++++ Data for processing

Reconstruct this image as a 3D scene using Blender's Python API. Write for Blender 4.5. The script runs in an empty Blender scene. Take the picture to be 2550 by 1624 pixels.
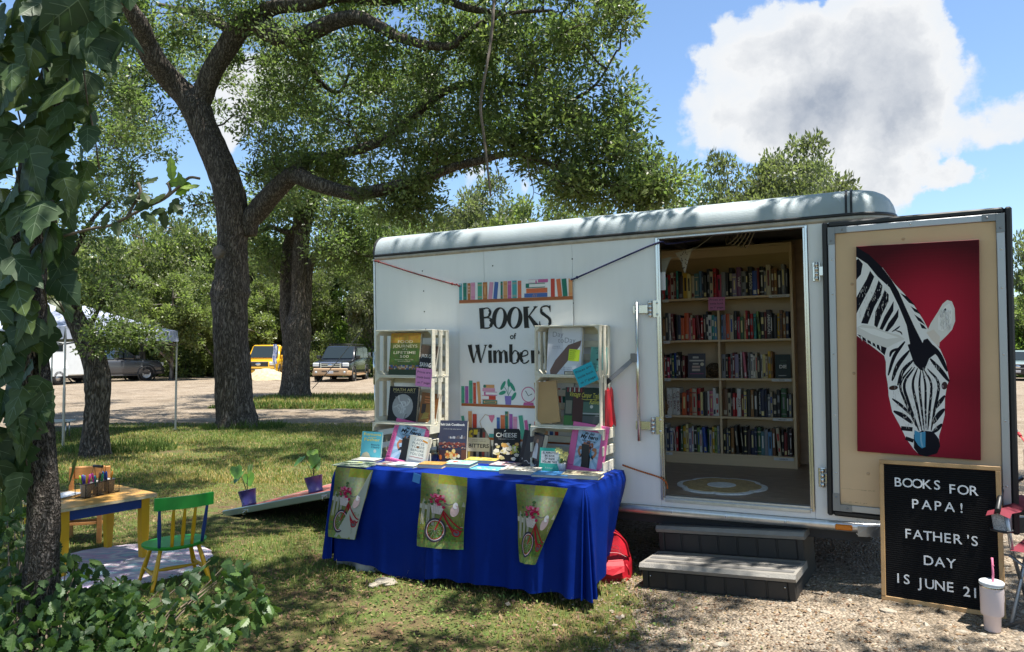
import bpy, math, random
import numpy as np
from mathutils import Vector, Matrix, Euler
from mathutils.geometry import tessellate_polygon

random.seed(7); rng = np.random.default_rng(7)
sc = bpy.context.scene
R = math.radians
# ------------------------------------------------------------------ camera
F, CH, HOR = 1836.0, 1.6, 875.0           # focal length and horizon in pixels of the photo, eye height in metres
PITCH = math.atan((HOR - 812) / F)
cam_d = bpy.data.cameras.new('camera'); cam = bpy.data.objects.new('camera', cam_d)
sc.collection.objects.link(cam); sc.camera = cam
cam_d.sensor_width = 36; cam_d.lens = 36 * F / 2550; cam_d.clip_end = 3000; cam_d.clip_start = 0.05
cam.location = (0, 0, CH); cam.rotation_euler = (R(90) + PITCH, 0, 0)
# ------------------------------------------------------------------ exposure and sampling
vs = sc.view_settings; vs.view_transform = 'Standard'; vs.look = 'None'; vs.gamma = 1; vs.exposure = 1.25
vs.use_curve_mapping = False
sc.render.engine = 'CYCLES'
sc.cycles.use_denoising = True
try: sc.cycles.denoiser = 'OPENIMAGEDENOISE'
except Exception: pass
sc.cycles.max_bounces = 7; sc.cycles.diffuse_bounces = 4; sc.cycles.glossy_bounces = 3
sc.cycles.transmission_bounces = 4; sc.cycles.transparent_max_bounces = 6
sc.cycles.sample_clamp_indirect = 6
sc.cycles.caustics_reflective = False; sc.cycles.caustics_refractive = False
# ------------------------------------------------------------------ sun (near noon, from the right, grazing along the trailer wall)
SUN_EL, SUN_AZ = R(76), R(112)            # azimuth measured from +Y clockwise
sun_d = bpy.data.lights.new('sun', 'SUN'); sun = bpy.data.objects.new('sun', sun_d); sc.collection.objects.link(sun)
sun_d.energy = 5.0; sun_d.angle = R(0.53); sun_d.color = (1.0, 0.955, 0.88)
sdir = Vector((math.sin(SUN_AZ) * math.cos(SUN_EL), math.cos(SUN_AZ) * math.cos(SUN_EL), math.sin(SUN_EL)))
sun.rotation_euler = sdir.to_track_quat('Z', 'Y').to_euler(); sun.location = (0, 0, 30)
sun['kind'] = 'helper'

def ray(px, py):
    x = (px - 1275) / F; z = -(py - 812) / F; c, s = math.cos(PITCH), math.sin(PITCH)
    return Vector((x, c - s * z, s + c * z))
def Vp(px, py, Y):                        # point seen at photo pixel (px,py) at Y metres ahead
    d = ray(px, py); return Vector((0, 0, CH)) + d * (Y / d.y)
def Dp(dx, dy, Y): return Vp(dx * 1.059, dy * 1.059, Y)
def G(px, py, z=0.0):                     # point at height z under a pixel
    d = ray(px, py); return Vector((0, 0, CH)) + d * ((z - CH) / d.z)
def gz(x, y):                             # the gravel pad on the right stands a little higher than the lawn
    a = np.clip((np.asarray(x, float) - .55) / 1.9, 0, 1); b = np.clip((13 - np.asarray(y, float)) / 5, 0, 1); return .13 * a * a * (3 - 2 * a) * b * b * (3 - 2 * b)
def Gg(px, py):
    z = 0.0
    for _ in range(25): p = G(px, py, z); z = .5 * z + .5 * float(gz(p.x, p.y))
    return G(px, py, z)

# ------------------------------------------------------------------ world: sky with cumulus
w = bpy.data.worlds.new('World'); sc.world = w; w.use_nodes = True
nt = w.node_tree; nt.nodes.clear()
def N(tree, kind, **kw):
    n = tree.nodes.new(kind)
    for k, v in kw.items():
        if k == 'inp':
            for a, b in v.items(): n.inputs[a].default_value = b
        else: setattr(n, k, v)
    return n
out = N(nt, 'ShaderNodeOutputWorld'); bg = N(nt, 'ShaderNodeBackground', inp={'Strength': 0.105})
sky = N(nt, 'ShaderNodeTexSky'); sky.sky_type = 'NISHITA'; sky.sun_disc = False
sky.sun_elevation = SUN_EL; sky.sun_rotation = SUN_AZ; sky.air_density = 1.0; sky.dust_density = 0.6; sky.ozone_density = 2.5
tc = N(nt, 'ShaderNodeTexCoord')
L = nt.links.new
nrm = N(nt, 'ShaderNodeVectorMath', operation='NORMALIZE'); L(tc.outputs['Generated'], nrm.inputs[0])
n1 = N(nt, 'ShaderNodeTexNoise', inp={'Scale': 5.0, 'Detail': 9.0, 'Roughness': 0.6}); L(nrm.outputs[0], n1.inputs['Vector'])
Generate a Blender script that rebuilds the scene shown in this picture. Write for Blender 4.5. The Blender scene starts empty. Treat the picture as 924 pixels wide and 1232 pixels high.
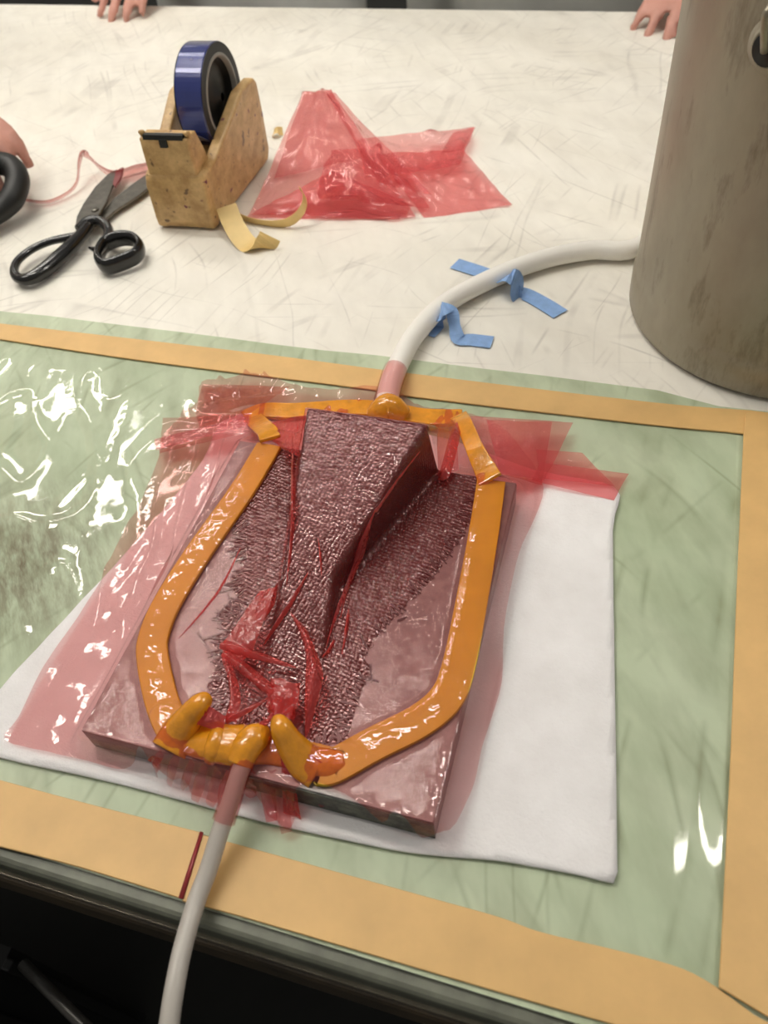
import bpy, math, random
import numpy as np
from mathutils import Vector, Matrix, noise

random.seed(7)
sc = bpy.context.scene
# ---------------------------------------------------------------- camera, light, exposure
# world frame: table top is z = 0, x runs along the near table edge, y away from the viewer
CAM_H, FPX = 0.45, 970.0
_p, _r, _w = (math.radians(v) for v in (50.0, -7.6, -22.0))
FW = Vector((math.sin(_w) * math.cos(_p), math.cos(_w) * math.cos(_p), -math.sin(_p)))
_rt = Vector((math.cos(_w), -math.sin(_w), 0)); _up = _rt.cross(FW)
RT = _rt * math.cos(_r) + _up * math.sin(_r)
UP = -_rt * math.sin(_r) + _up * math.cos(_r)
cam_d = bpy.data.cameras.new('camera'); cam = bpy.data.objects.new('camera', cam_d)
sc.collection.objects.link(cam); sc.camera = cam
m = Matrix((RT, UP, -FW)).transposed().to_4x4(); m.translation = (0, 0, CAM_H); cam.matrix_world = m
cam_d.sensor_fit = 'VERTICAL'; cam_d.sensor_height = 36; cam_d.sensor_width = 27
cam_d.lens = FPX / 1232 * 36; cam_d.clip_start = 0.01
cam_d.dof.use_dof = True; cam_d.dof.focus_distance = 0.56; cam_d.dof.aperture_fstop = 9.0

world = bpy.data.worlds.new('world'); sc.world = world; world.use_nodes = True
world.node_tree.nodes['Background'].inputs[0].default_value = (1.0, 0.96, 0.90, 1)
world.node_tree.nodes['Background'].inputs[1].default_value = 0.26
LAMP_STRENGTH = 52.0
sc.view_settings.view_transform = 'Standard'; sc.view_settings.look = 'None'
sc.view_settings.gamma = 1.0; sc.view_settings.use_curve_mapping = False
sc.view_settings.exposure = -0.12

def P(px, py, z=0.0):
    """point of the measured survey ray (px, py) at height z over the table top"""
    d = FW * FPX + RT * (px - 462) - UP * (py - 616)
    t = (z - CAM_H) / d.z
    return Vector((d.x * t, d.y * t, z))

# ---------------------------------------------------------------- materials
def lin(c): return tuple(((v / 255) / 12.92 if v / 255 < .04045 else ((v / 255 + .055) / 1.055) ** 2.4) for v in c) + (1,)
class NT:
    def __init__(s, name):
        s.m = bpy.data.materials.new(name); s.m.use_nodes = True
        s.t = s.m.node_tree; s.t.nodes.clear(); s.out = s.t.nodes.new('ShaderNodeOutputMaterial')
    def n(s, typ, **kw):
        nd = s.t.nodes.new(typ)
        for k, v in kw.items():
            if k.startswith('i_'):
                s.put(nd.inputs[int(k[2:]) if k[2:].isdigit() else k[2:].replace('_', ' ')], v)
            else: setattr(nd, k, v)
        return nd
    def put(s, sock, v):
        if isinstance(v, bpy.types.NodeSocket): s.t.links.new(v, sock)
        elif isinstance(v, bpy.types.Node): s.t.links.new(v.outputs[0], sock)
        else: sock.default_value = v
    def math(s, op, a, b=0.0, c=0.0):
        nd = s.n('ShaderNodeMath', operation=op); s.put(nd.inputs[0], a); s.put(nd.inputs[1], b); s.put(nd.inputs[2], c); return nd.outputs[0]
    def mix(s, fac, a, b):
        nd = s.n('ShaderNodeMix', data_type='RGBA'); s.put(nd.inputs[0], fac); s.put(nd.inputs[6], a); s.put(nd.inputs[7], b); return nd.outputs[2]
    def coords(s, rot=0, scale=(1, 1, 1), loc=(0, 0, 0), src=None):
        if src is None: src = s.n('ShaderNodeNewGeometry').outputs['Position']
        if rot:
            vr = s.n('ShaderNodeVectorRotate', rotation_type='Z_AXIS'); s.put(vr.inputs['Vector'], src); vr.inputs['Angle'].default_value = rot; src = vr.outputs[0]
        mp = s.n('ShaderNodeMapping'); s.put(mp.inputs[0], src)
        mp.inputs[1].default_value = loc; mp.inputs[3].default_value = scale
        return mp.outputs[0]
    def noise(s, vec, scale, detail=3, rough=.5):
        nd = s.n('ShaderNodeTexNoise'); s.put(nd.inputs['Vector'], vec)
        nd.inputs['Scale'].default_value = scale; nd.inputs['Detail'].default_value = detail; nd.inputs['Roughness'].default_value = rough
        return nd.outputs[0]
    def ramp(s, fac, stops):
        nd = s.n('ShaderNodeValToRGB'); s.put(nd.inputs[0], fac); e = nd.color_ramp.elements
        while len(e) < len(stops): e.new(.5)
        for el, (p, c) in zip(e, stops):
            el.position = p; el.color = c if len(c) == 4 else tuple(c) + (1,)
        return nd.outputs[0]
    def bump(s, h, strength=.5, dist=.001, normal=None):
        nd = s.n('ShaderNodeBump'); s.put(nd.inputs['Height'], h); nd.inputs['Strength'].default_value = strength; nd.inputs['Distance'].default_value = dist
        if normal is not None: s.put(nd.inputs['Normal'], normal)
        return nd.outputs[0]
    def principled(s, color, rough=.5, metal=0., normal=None, spec=.5, coat=0., **kw):
        b = s.n('ShaderNodeBsdfPrincipled'); s.put(b.inputs['Base Color'], color); s.put(b.inputs['Roughness'], rough)
        b.inputs['Metallic'].default_value = metal; b.inputs['Specular IOR Level'].default_value = spec; b.inputs['Coat Weight'].default_value = coat
        for k, v in kw.items(): s.put(b.inputs[k.replace('_', ' ')], v)
        if normal is not None: s.put(b.inputs['Normal'], normal)
        s.t.links.new(b.outputs[0], s.out.inputs[0]); return b
G0, G1 = (0, 0, 0, 1), (1, 1, 1, 1)
def plain(name, rgb, rough=.5, metal=0., var=.12, nscale=60, bump=0., coat=0., spec=.5):
    s = NT(name); co = s.coords(); nz = s.noise(co, nscale, 4, .6)
    c = lin(rgb); c2 = tuple(v * (1 - var * 1.6) for v in c[:3]) + (1,)
    col = s.mix(s.ramp(nz, [(.3, G0), (.7, G1)]), c2, c)
    s.principled(col, rough, metal, s.bump(nz, bump, .001) if bump else None, spec, coat); return s.m

def scratched(name, base, tint, line, stains, lines, rough, coat=0.):
    s = NT(name); geo = s.n('ShaderNodeNewGeometry').outputs['Position']
    big = s.noise(s.coords(0.4, (1, 2.2, 1), src=geo), 5, 4, .6)
    col = s.mix(s.ramp(big, [(.35, G0), (.68, G1)]), lin(base), lin(tint))
    # rubbed-in dirt between the cut lines
    sm = s.noise(s.coords(-.5, (2.6, 1, 1), src=geo), 16, 4, .55)
    col = s.mix(s.math('MULTIPLY', s.ramp(sm, [(.38, G0), (.78, G1)]), stains), col, lin(line))
    # knife cuts: bands of noise drawn out along one direction, thresholded to hairlines
    for k, (rot, sx, sy, dens, amt) in enumerate(lines):
        wob = s.noise(s.coords(0, (1, 1, 1), (k * 3.1, k, 0), src=geo), 2.2, 2)
        v = s.n('ShaderNodeVectorMath', operation='MULTIPLY_ADD'); s.put(v.inputs[0], wob); v.inputs[1].default_value = (.12, .12, 0); s.put(v.inputs[2], geo)
        nz = s.noise(s.coords(rot, (sx, sy, 1), (k * 1.7, -k * 2.3, 0), src=v.outputs[0]), 1.0, 0, .5)
        d = s.math('ABSOLUTE', s.math('SUBTRACT', nz, .5))
        ln = s.ramp(d, [(0, G1), (dens, G0)])
        gate = s.ramp(s.noise(s.coords(rot, (2, 7, 1), (k * 5.1, 2, 0), src=geo), 2.2, 3), [(.48, G0), (.66, G1)])
        col = s.mix(s.math('MULTIPLY', s.math('MULTIPLY', ln, gate), amt), col, lin(line))
    s.principled(col, rough, 0, s.bump(sm, .12, .0005), .4, coat); return s, col
_s, _ = scratched('white_cutting_surface', (240, 236, 226), (231, 226, 214), (138, 130, 120), .14,
    [(.35, 34, .8, .020, .34), (-.65, 30, .9, .018, .32), (1.35, 26, .8, .018, .3), (.8, 20, .9, .012, .34), (.05, 46, .7, .03, .28), (-1.2, 18, .8, .010, .36)], .42)
M_WHITE = _s.m
_s, _c = scratched('green_cutting_mat', (196, 206, 178), (178, 192, 160), (118, 122, 88), .42,
    [(.15, 34, 1.0, .04, .5), (-.5, 24, 1.1, .03, .42), (.6, 22, 1.0, .028, .42), (-.12, 44, .9, .05, .42), (-.9, 18, 1.2, .018, .4)], .4)
# brown worn-in stain on the mat near the left of the frame
_g = _s.n('ShaderNodeNewGeometry').outputs['Position']
_st = P(25, 680); _v = _s.n('ShaderNodeVectorMath', operation='DISTANCE'); _s.put(_v.inputs[0], _g); _v.inputs[1].default_value = _st
_mask = _s.math('MULTIPLY', _s.ramp(_v.outputs['Value'], [(.0, G1), (.10, G0)]), _s.ramp(_s.noise(_s.coords(-.7, (4, 1, 1), src=_g), 30, 4, .7), [(.38, G0), (.62, G1)]))
_s.put([n for n in _s.t.nodes if n.type == 'BSDF_PRINCIPLED'][0].inputs['Base Color'], _s.mix(_s.math('MULTIPLY', _mask, .9), _c, lin((96, 78, 48))))
M_MAT = _s.m
M_TAPE = plain('tan_backing_paper', (222, 180, 116), .5, 0, .10, 25, .05)
M_SEAL = plain('yellow_sealant', (220, 186, 16), .38, 0, .10, 45, .25, .0)
M_SEALW = plain('film_wrapped_sealant', (228, 150, 28), .2, 0, .16, 110, .8, .6)
M_EDGE = plain('dull_edge_trim', (112, 114, 100), .45, .2, .3, 40)
M_EDGELINE = plain('worn_metal_edge', (168, 160, 140), .35, .6, .2, 90)
M_WOOD = plain('brown_edge_board', (70, 58, 40), .6, 0, .4, 30)
M_STEEL_DARK = plain('dark_steel', (34, 34, 34), .5, .3)
M_FLOOR = plain('dark_floor', (36, 36, 33), .75, 0, .3, 6)
M_WALL = plain('grey_wall', (120, 120, 112), .8, 0, .1, 2)
M_BLACK = plain('black_enamel', (22, 21, 20), .22, 0, .3, 90, .05, .3)
M_BLACKPL = plain('black_plastic', (20, 20, 19), .5)
M_BLADE = plain('worn_steel_blade', (120, 116, 108), .36, .75, .25, 120, .08)
M_BLADE_RED = plain('red_stained_tip', (150, 84, 84), .4, .3)
M_PAPER = plain('yellow_paper', (238, 206, 136), .45, 0, .08, 40)
M_BLUE = plain('blue_film_tape', (28, 44, 120), .19, .15, .1, 30, 0, 1.0, 1.0)
M_BLUETAPE = plain('blue_masking_tape', (142, 178, 228), .5, 0, .12, 160, .12)
M_CORE = plain('grey_core', (150, 146, 138), .55)
M_SKIN = plain('skin', (214, 150, 130), .5, 0, .12, 30)
M_SKINR = plain('ruddy_skin', (214, 156, 140), .5, 0, .12, 30)
M_COAT = plain('grey_overall', (208, 208, 200), .85, 0, .15, 8)
M_COAT2 = plain('pale_overall', (232, 232, 226), .85, 0, .15, 8)
M_TROUS = plain('dark_trousers', (58, 60, 58), .85)
M_HAIR = plain('brown_hair', (52, 38, 28), .6)
M_SHOE = plain('black_shoe', (24, 24, 24), .5)
M_EYE = plain('eye_white', (235, 232, 226), .2)
M_HOUSING = plain('white_lamp_housing', (220, 220, 215), .5)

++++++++

**What to do**
Copy out each line of the data where the string "Write" appears.

**Reply**
Reconstruct this image as a 3D scene using Blender's Python API. Write for Blender 4.5. The script runs in an empty Blender scene. Take the picture to be 2550 by 1624 pixels.
Generate a Blender script that rebuilds the scene shown in this picture. Write for Blender 4.5. The Blender scene starts empty. Treat the picture as 924 pixels wide and 1232 pixels high.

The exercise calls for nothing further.